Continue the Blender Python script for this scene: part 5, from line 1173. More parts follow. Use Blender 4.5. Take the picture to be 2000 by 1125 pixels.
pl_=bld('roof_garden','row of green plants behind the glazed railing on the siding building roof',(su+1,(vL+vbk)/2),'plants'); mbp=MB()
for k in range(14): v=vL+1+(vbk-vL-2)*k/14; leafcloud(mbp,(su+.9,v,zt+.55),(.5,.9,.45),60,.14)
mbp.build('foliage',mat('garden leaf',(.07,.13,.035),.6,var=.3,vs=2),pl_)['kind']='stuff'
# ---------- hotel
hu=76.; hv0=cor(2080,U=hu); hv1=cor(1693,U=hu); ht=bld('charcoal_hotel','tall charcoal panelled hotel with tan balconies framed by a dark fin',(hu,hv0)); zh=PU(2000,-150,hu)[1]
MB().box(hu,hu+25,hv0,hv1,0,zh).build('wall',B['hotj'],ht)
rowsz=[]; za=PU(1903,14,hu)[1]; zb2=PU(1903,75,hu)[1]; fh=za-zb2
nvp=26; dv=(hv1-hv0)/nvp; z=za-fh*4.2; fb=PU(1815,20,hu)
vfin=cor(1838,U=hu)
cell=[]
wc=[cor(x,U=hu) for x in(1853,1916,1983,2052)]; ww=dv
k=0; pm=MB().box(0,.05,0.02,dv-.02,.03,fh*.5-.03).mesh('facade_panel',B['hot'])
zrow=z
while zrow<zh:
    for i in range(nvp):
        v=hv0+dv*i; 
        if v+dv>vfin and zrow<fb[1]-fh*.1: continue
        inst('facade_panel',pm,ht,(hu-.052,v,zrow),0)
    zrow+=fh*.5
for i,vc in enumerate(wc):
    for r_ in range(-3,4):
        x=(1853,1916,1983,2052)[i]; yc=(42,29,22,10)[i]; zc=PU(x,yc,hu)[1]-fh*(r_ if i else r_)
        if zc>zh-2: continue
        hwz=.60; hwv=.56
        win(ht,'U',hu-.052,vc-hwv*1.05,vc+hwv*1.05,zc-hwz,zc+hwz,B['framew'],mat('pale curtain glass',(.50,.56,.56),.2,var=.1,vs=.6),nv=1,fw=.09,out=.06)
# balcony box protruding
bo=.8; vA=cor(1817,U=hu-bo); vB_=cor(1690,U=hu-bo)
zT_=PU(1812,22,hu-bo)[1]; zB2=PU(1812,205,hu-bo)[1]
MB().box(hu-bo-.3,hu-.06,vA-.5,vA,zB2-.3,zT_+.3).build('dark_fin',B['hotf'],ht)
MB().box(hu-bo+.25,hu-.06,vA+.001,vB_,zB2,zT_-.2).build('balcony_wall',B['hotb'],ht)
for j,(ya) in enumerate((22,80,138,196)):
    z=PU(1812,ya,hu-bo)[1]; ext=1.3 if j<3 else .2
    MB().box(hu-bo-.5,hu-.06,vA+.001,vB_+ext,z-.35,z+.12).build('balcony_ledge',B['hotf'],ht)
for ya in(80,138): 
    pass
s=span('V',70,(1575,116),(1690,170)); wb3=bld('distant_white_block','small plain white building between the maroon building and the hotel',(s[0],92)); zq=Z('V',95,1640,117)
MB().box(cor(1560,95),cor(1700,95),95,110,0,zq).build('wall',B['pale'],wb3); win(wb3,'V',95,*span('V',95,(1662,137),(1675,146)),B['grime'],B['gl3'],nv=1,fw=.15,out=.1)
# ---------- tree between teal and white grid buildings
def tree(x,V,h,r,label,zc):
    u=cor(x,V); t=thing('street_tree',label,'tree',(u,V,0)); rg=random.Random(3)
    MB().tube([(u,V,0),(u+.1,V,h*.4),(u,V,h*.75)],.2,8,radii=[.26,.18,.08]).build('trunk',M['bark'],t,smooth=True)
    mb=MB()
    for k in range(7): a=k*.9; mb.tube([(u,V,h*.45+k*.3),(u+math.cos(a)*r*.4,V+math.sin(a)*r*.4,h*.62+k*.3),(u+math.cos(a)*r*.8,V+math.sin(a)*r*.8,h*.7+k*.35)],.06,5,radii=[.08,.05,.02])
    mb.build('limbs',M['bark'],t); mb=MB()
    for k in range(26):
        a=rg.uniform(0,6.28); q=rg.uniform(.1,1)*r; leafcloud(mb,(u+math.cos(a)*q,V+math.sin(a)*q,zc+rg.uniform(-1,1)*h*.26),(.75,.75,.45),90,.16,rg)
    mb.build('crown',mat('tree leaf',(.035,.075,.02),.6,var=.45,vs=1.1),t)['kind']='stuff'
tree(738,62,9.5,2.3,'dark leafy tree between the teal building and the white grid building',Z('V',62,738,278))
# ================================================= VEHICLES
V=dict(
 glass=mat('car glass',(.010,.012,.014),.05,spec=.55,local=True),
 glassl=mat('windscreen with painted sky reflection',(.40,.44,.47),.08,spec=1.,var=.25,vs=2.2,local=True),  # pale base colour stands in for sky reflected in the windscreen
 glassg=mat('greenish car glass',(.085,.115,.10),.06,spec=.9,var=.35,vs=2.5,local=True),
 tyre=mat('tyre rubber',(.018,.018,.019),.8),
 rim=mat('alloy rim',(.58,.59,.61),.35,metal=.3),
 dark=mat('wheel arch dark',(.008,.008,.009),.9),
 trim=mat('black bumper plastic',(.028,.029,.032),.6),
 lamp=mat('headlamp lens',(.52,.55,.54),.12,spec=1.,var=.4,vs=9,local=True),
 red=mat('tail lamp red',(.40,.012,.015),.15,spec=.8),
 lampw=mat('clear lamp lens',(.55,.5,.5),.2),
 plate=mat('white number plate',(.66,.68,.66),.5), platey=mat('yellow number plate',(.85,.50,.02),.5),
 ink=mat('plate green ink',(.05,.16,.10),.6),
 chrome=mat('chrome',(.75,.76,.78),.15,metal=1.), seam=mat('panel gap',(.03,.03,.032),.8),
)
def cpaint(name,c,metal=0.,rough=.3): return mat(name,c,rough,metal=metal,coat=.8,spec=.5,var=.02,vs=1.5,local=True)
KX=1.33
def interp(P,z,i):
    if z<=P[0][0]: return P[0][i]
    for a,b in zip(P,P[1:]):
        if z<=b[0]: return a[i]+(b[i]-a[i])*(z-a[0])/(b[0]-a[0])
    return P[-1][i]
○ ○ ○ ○
### Do this:
Your task is to transcribe the listing above in full, exactly as given.

### Answer to the exercise:
Continue the Blender Python script for this scene: part 5, from line 1173. More parts follow. Use Blender 4.5. Take the picture to be 2000 by 1125 pixels.
pl_=bld('roof_garden','row of green plants behind the glazed railing on the siding building roof',(su+1,(vL+vbk)/2),'plants'); mbp=MB()
for k in range(14): v=vL+1+(vbk-vL-2)*k/14; leafcloud(mbp,(su+.9,v,zt+.55),(.5,.9,.45),60,.14)
mbp.build('foliage',mat('garden leaf',(.07,.13,.035),.6,var=.3,vs=2),pl_)['kind']='stuff'
# ---------- hotel
hu=76.; hv0=cor(2080,U=hu); hv1=cor(1693,U=hu); ht=bld('charcoal_hotel','tall charcoal panelled hotel with tan balconies framed by a dark fin',(hu,hv0)); zh=PU(2000,-150,hu)[1]
MB().box(hu,hu+25,hv0,hv1,0,zh).build('wall',B['hotj'],ht)
rowsz=[]; za=PU(1903,14,hu)[1]; zb2=PU(1903,75,hu)[1]; fh=za-zb2
nvp=26; dv=(hv1-hv0)/nvp; z=za-fh*4.2; fb=PU(1815,20,hu)
vfin=cor(1838,U=hu)
cell=[]
wc=[cor(x,U=hu) for x in(1853,1916,1983,2052)]; ww=dv
k=0; pm=MB().box(0,.05,0.02,dv-.02,.03,fh*.5-.03).mesh('facade_panel',B['hot'])
zrow=z
while zrow<zh:
    for i in range(nvp):
        v=hv0+dv*i; 
        if v+dv>vfin and zrow<fb[1]-fh*.1: continue
        inst('facade_panel',pm,ht,(hu-.052,v,zrow),0)
    zrow+=fh*.5
for i,vc in enumerate(wc):
    for r_ in range(-3,4):
        x=(1853,1916,1983,2052)[i]; yc=(42,29,22,10)[i]; zc=PU(x,yc,hu)[1]-fh*(r_ if i else r_)
        if zc>zh-2: continue
        hwz=.60; hwv=.56
        win(ht,'U',hu-.052,vc-hwv*1.05,vc+hwv*1.05,zc-hwz,zc+hwz,B['framew'],mat('pale curtain glass',(.50,.56,.56),.2,var=.1,vs=.6),nv=1,fw=.09,out=.06)
# balcony box protruding
bo=.8; vA=cor(1817,U=hu-bo); vB_=cor(1690,U=hu-bo)
zT_=PU(1812,22,hu-bo)[1]; zB2=PU(1812,205,hu-bo)[1]
MB().box(hu-bo-.3,hu-.06,vA-.5,vA,zB2-.3,zT_+.3).build('dark_fin',B['hotf'],ht)
MB().box(hu-bo+.25,hu-.06,vA+.001,vB_,zB2,zT_-.2).build('balcony_wall',B['hotb'],ht)
for j,(ya) in enumerate((22,80,138,196)):
    z=PU(1812,ya,hu-bo)[1]; ext=1.3 if j<3 else .2
    MB().box(hu-bo-.5,hu-.06,vA+.001,vB_+ext,z-.35,z+.12).build('balcony_ledge',B['hotf'],ht)
for ya in(80,138): 
    pass
s=span('V',70,(1575,116),(1690,170)); wb3=bld('distant_white_block','small plain white building between the maroon building and the hotel',(s[0],92)); zq=Z('V',95,1640,117)
MB().box(cor(1560,95),cor(1700,95),95,110,0,zq).build('wall',B['pale'],wb3); win(wb3,'V',95,*span('V',95,(1662,137),(1675,146)),B['grime'],B['gl3'],nv=1,fw=.15,out=.1)
# ---------- tree between teal and white grid buildings
def tree(x,V,h,r,label,zc):
    u=cor(x,V); t=thing('street_tree',label,'tree',(u,V,0)); rg=random.Random(3)
    MB().tube([(u,V,0),(u+.1,V,h*.4),(u,V,h*.75)],.2,8,radii=[.26,.18,.08]).build('trunk',M['bark'],t,smooth=True)
    mb=MB()
    for k in range(7): a=k*.9; mb.tube([(u,V,h*.45+k*.3),(u+math.cos(a)*r*.4,V+math.sin(a)*r*.4,h*.62+k*.3),(u+math.cos(a)*r*.8,V+math.sin(a)*r*.8,h*.7+k*.35)],.06,5,radii=[.08,.05,.02])
    mb.build('limbs',M['bark'],t); mb=MB()
    for k in range(26):
        a=rg.uniform(0,6.28); q=rg.uniform(.1,1)*r; leafcloud(mb,(u+math.cos(a)*q,V+math.sin(a)*q,zc+rg.uniform(-1,1)*h*.26),(.75,.75,.45),90,.16,rg)
    mb.build('crown',mat('tree leaf',(.035,.075,.02),.6,var=.45,vs=1.1),t)['kind']='stuff'
tree(738,62,9.5,2.3,'dark leafy tree between the teal building and the white grid building',Z('V',62,738,278))
# ================================================= VEHICLES
V=dict(
 glass=mat('car glass',(.010,.012,.014),.05,spec=.55,local=True),
 glassl=mat('windscreen with painted sky reflection',(.40,.44,.47),.08,spec=1.,var=.25,vs=2.2,local=True),  # pale base colour stands in for sky reflected in the windscreen
 glassg=mat('greenish car glass',(.085,.115,.10),.06,spec=.9,var=.35,vs=2.5,local=True),
 tyre=mat('tyre rubber',(.018,.018,.019),.8),
 rim=mat('alloy rim',(.58,.59,.61),.35,metal=.3),
 dark=mat('wheel arch dark',(.008,.008,.009),.9),
 trim=mat('black bumper plastic',(.028,.029,.032),.6),
 lamp=mat('headlamp lens',(.52,.55,.54),.12,spec=1.,var=.4,vs=9,local=True),
 red=mat('tail lamp red',(.40,.012,.015),.15,spec=.8),
 lampw=mat('clear lamp lens',(.55,.5,.5),.2),
 plate=mat('white number plate',(.66,.68,.66),.5), platey=mat('yellow number plate',(.85,.50,.02),.5),
 ink=mat('plate green ink',(.05,.16,.10),.6),
 chrome=mat('chrome',(.75,.76,.78),.15,metal=1.), seam=mat('panel gap',(.03,.03,.032),.8),
)
def cpaint(name,c,metal=0.,rough=.3): return mat(name,c,rough,metal=metal,coat=.8,spec=.5,var=.02,vs=1.5,local=True)
KX=1.33
def interp(P,z,i):
    if z<=P[0][0]: return P[0][i]
    for a,b in zip(P,P[1:]):
        if z<=b[0]: return a[i]+(b[i]-a[i])*(z-a[0])/(b[0]-a[0])
    return P[-1][i]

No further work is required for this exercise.